We've also done interviews on topics that are often considered "visual" in nature - such as operations and layout presentation. The key here is to look for an angle that plays to the strengths of a 10 minute conversation. For example, Lance Mindheim has written books about designing, building and operating modern era switching layouts. Instead of talking about construction techniques, we talked about why he finds such operations so appealing as a modeling subject. In a similar vein, Gazette columnist Boone Morrison joined us to talk about how his training as an architect and photographer has influenced his thoughts on lighting and other layout presentation issues.

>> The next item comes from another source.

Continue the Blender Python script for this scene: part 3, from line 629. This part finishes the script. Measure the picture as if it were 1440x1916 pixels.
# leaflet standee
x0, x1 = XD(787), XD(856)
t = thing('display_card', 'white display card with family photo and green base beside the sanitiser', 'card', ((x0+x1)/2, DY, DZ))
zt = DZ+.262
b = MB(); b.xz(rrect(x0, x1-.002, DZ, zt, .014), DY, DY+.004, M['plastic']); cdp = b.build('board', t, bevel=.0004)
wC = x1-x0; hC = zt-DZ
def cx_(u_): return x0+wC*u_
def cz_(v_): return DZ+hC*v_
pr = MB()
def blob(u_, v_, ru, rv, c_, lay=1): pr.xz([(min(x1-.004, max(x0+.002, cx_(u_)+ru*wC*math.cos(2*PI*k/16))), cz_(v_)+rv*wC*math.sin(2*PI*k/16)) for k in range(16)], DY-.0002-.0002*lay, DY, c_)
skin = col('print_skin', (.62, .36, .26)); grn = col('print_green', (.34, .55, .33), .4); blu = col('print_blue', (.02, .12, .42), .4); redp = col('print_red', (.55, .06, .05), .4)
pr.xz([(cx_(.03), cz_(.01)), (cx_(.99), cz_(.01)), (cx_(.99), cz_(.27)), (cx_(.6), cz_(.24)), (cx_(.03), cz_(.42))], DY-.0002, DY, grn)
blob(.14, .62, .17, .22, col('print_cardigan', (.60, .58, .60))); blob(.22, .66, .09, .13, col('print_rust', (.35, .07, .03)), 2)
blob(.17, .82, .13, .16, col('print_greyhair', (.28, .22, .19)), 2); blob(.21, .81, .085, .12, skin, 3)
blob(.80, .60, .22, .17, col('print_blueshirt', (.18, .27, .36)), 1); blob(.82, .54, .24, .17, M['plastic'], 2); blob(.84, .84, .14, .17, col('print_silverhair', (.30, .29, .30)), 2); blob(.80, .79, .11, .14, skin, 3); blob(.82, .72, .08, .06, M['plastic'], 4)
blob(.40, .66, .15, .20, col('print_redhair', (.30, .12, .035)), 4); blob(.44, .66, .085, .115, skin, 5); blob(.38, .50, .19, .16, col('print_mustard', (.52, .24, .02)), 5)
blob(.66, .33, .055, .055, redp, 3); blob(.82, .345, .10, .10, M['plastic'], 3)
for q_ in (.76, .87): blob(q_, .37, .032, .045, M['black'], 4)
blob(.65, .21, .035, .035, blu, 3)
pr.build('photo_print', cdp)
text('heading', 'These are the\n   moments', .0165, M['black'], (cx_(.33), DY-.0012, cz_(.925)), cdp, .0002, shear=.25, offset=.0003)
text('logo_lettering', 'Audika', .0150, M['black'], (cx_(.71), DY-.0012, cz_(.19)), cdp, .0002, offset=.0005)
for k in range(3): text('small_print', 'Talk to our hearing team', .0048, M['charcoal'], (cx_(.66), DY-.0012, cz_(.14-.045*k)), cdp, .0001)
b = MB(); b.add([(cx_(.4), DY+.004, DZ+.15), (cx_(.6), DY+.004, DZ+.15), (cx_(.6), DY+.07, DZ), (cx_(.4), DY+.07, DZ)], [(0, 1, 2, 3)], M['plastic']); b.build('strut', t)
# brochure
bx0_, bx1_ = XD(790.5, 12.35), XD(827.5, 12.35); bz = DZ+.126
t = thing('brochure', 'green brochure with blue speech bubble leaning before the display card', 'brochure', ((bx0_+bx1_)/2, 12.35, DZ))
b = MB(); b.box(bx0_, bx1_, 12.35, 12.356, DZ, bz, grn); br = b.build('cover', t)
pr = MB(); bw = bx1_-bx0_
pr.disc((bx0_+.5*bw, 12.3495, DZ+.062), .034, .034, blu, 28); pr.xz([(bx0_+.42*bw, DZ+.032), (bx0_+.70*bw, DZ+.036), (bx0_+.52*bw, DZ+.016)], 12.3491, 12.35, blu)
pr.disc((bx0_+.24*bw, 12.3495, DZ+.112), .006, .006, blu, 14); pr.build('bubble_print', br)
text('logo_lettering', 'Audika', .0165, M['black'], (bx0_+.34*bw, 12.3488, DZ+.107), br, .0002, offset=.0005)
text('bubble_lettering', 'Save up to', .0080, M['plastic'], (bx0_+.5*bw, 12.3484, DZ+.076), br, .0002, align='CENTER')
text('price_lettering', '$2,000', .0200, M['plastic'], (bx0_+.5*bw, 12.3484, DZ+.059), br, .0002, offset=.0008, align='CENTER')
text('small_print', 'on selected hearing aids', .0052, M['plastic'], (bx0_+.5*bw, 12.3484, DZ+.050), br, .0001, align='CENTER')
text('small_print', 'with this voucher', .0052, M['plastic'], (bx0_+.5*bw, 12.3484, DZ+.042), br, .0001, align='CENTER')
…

We're also not afraid to have guests who are ready to challenge conventional ideas about the hobby, or to present topics that we're not seeing addressed elsewhere. We want our listeners to go away with something thought-provoking out of each interview we do.

Where does the Model Railway Show fit in the list of magazines, blogs, websites and DVDs about model railroading?

TREVOR: The Model Railway Show doesn't compete against any of these other media, which do a fine job of presenting finished layouts and models, as well as how-to features. Rather, we support these other media by bringing listeners the stories behind the stories.

For example, we've spoken to Tony Koester about how and why the Model Railroad Planning annual got started. We interviewed Allen Keller about changes in the production of layout videos over the years. We talked with Joe Fugate about why he started the Model Railroad Hobbyist e-zine and his thoughts on the future of digital publishing. And we chatted with Byron Henderson about his plans to return the Layout Design SIG's magazine to a quarterly publication schedule (something he's done a great job on, by the way).

JIM: One thing that does strike me is the interconnectivity of it all—the cross-promotion that is possible between traditional print and the web, the way that blogs, websites and podcasts can shout-out to each other.